The drilling and coring through the entire reservoir interval in two wells separated by 570 m presented the opportunity to carry out mini (probe) permeametry measurements on comparable reservoir zones. The reservoir sandstones were deposited in a shallow marine, tidally influenced environment and consist of alternating fine grained micaceous wackes to coarser grained high permeable subarkosic arenites. Statistical analysis of the data had three main objectives: (1) correlation between lithofacies and permeability; (2) characterization of vertical and horizontal permeability variation at the reservoir and reservoir zone scale; and (3) to study relationships between core plug and minipermeameter measurements.
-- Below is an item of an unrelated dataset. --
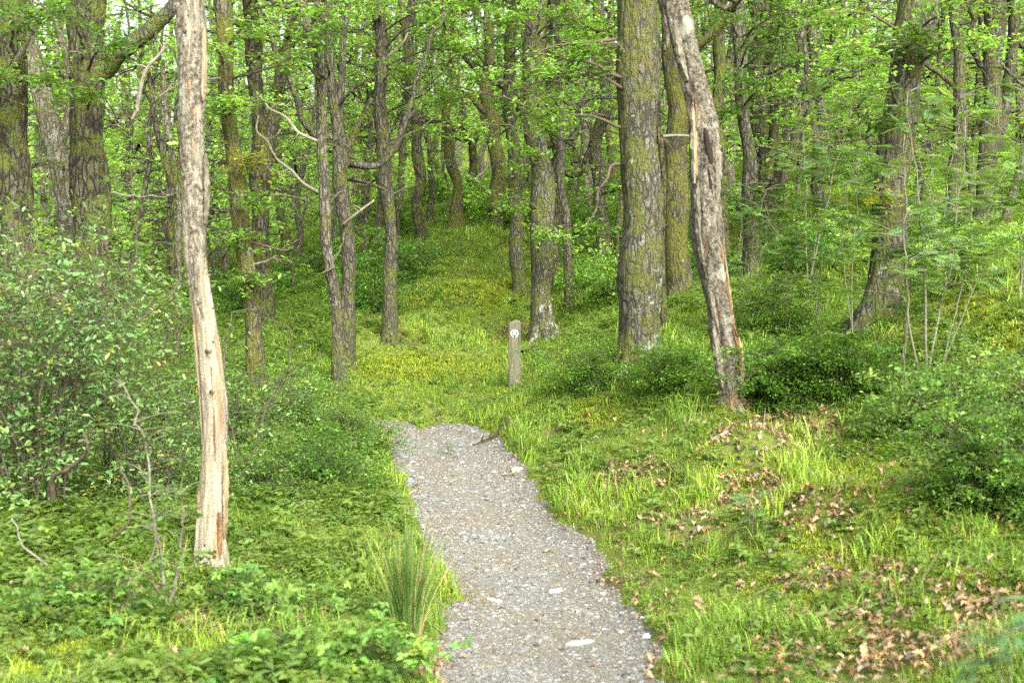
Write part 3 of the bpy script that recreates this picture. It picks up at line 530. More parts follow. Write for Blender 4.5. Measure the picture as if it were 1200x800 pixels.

Nine lithofacies types are recognized in the cores, ranging from massive homogeneous sandstones through to fine grained, micaceous sandstones with varying degrees of bioturbation. A good correlation is found between minipermeameter measurements and lithofacies. Variograms at the reservoir and reservoir zone scales show similar trends vertically and horizontally (between wells). Variance in core plug data is greater than that for minipermeametry data. Permeability as measured by minipermeametry is significantly higher than core plug measurements, although overall trends are similar in the two data sets. There is generally better agreement between plug and minipermeameter measurements for the highly permeable homogeneous sandstones than for the fine grained micaceous sandstones with relatively low permeability.